Orange County Sheriff Sandra Hutchens

Orange County Sheriff Sandra Hutchens is one of the only sheriffs in California to relax the standards for concealed weapons permits after an appeals court ruling. (Mark Boster, Los Angeles Times / September 24, 2013)

In the six months since Orange County began issuing concealed weapons permits under a relaxed standard, the number of people licensed to carry guns is close to doubling, and thousands more are awaiting approval.

More than 700 new permits have been issued since a federal court ruling in February led the sheriff to grant permits to those who simply state a desire to carry weapons for personal safety rather than requiring a documented justification, according to a Los Angeles Times analysis of county records.

The upswing means there are now more than 1,640 people licensed to carry concealed weapons in Orange County, according to the analysis. Before the ruling there were about 900, a county spokesman said.

That number will continue to rise as county officials process the stack of pending applications, which had grown to more than 2,800 by the end of August. Thousands more have requested appointments to apply for permits, officials said. In all, more than 7,000 people have filled out applications or requested appointments, sheriff's officials said.

Orange County Sheriff Sandra Hutchens is one of the only sheriffs in California to relax the standards after the ruling, even as a final decision remains pending before the U.S. 9th Circuit Court of Appeals.

If the ruling is upheld, counties throughout California could soon be following her lead and dealing with similar demand.

Those with a permit can take loaded guns to the mall, their workplace and other public places as long as the firearms are not visible and are not prohibited by private property rules. They are restricted from carrying in bars, airports and some schools and government buildings.

Before the ruling, permits often went to business owners, judicial officers, reserve police officers and others who could prove a threat to their safety. Since then, retirees and the self-employed are among the most frequent applicants in the county, according to the analysis. As before the ruling, the overwhelming majority of permits — 95% — have gone to men.


Hutchens' decision to loosen the rules came as a welcome surprise to some residents who were infuriated when she cracked down on concealed weapons after being appointed in 2008. The previous sheriff, Michael Carona, was indicted in a scandal that included allegations he handed out permits to associates and as political favors.

At the time, Hutchens asked hundreds of permit holders to prove a need for a weapon. Some simply allowed them to expire.
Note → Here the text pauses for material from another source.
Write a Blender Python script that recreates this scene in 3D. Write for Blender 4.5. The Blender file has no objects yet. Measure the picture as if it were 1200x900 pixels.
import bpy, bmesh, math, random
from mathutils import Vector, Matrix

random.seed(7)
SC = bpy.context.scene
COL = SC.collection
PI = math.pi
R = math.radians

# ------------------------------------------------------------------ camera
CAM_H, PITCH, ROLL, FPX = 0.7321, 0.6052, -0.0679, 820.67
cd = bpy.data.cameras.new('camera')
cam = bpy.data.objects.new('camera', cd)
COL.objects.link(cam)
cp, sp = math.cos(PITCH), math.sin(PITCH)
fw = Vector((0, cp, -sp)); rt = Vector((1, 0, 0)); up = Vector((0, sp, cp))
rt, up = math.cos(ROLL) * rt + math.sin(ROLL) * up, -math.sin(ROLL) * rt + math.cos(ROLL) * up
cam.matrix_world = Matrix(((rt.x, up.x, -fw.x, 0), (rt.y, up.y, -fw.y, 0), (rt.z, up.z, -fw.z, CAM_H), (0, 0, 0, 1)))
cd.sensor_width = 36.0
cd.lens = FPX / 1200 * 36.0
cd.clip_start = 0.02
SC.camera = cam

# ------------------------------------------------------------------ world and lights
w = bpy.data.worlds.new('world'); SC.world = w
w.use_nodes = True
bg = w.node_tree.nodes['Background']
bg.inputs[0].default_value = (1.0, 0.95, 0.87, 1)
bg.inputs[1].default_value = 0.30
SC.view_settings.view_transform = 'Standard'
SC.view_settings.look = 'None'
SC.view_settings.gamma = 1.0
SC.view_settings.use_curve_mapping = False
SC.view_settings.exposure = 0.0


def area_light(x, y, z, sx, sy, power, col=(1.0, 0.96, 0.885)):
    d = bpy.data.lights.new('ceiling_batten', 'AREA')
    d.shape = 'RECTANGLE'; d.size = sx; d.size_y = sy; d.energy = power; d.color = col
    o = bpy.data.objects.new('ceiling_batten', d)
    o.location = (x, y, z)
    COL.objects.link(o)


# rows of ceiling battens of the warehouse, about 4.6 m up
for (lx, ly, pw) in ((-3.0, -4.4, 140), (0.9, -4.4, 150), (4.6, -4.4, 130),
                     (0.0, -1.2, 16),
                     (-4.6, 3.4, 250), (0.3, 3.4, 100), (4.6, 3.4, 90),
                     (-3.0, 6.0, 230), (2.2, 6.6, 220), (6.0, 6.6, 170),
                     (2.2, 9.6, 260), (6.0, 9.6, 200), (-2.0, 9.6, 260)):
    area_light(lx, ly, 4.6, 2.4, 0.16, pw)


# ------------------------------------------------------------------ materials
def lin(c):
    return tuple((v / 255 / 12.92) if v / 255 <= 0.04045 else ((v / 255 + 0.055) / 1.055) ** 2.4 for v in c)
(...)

One of them was Mike Wells, 49, an assembly technician from Mission Viejo, who was rejected when he resubmitted his explanation for needing to carry a gun. Wells allowed his permit to expire and sold off his gun.

When Hutchens' decision was announced in February, Wells quickly requested an appointment to apply. His application, filed July 11, listed three guns: a Kimber, a Springfield Armory and a Colt. His permit was approved in August.

"I didn't expect to be carrying again, and I was very surprised by how quickly she stepped up once the decision came through," he said.

Like Wells, many permit holders have multiple weapons. According to The Times analysis, there are now more than 3,830 handguns licensed to be carried in public in Orange County, double the number before the ruling.

To keep up with demand, the sheriff allocated $1.5 million and beefed up staffing to 16 from one to process applications. At one point, some employees worked nights and met with applicants on the weekends to catch up, said sheriff's spokesman Lt. Jeff Hallock.

The department also took steps to streamline the process, including waiving an in-person gun inspection requirement, though the county still runs serial numbers to verify ownership.

Despite the progress, the gap between the number of incoming applications and permits granted continues to widen, according to The Times analysis. As of late August, about 75% of the applications submitted since the ruling were still pending.

The Times analyzed data obtained from the Sheriff's Department under a public records request that covered more than 5,000 applications submitted since March 2008.

According to the analysis, permits are spread throughout the county, but certain cities — including Huntington Beach, Newport Beach and Yorba Linda — have a higher concentration of licensees. Others, including Santa Ana and Garden Grove, have had much fewer approved permits.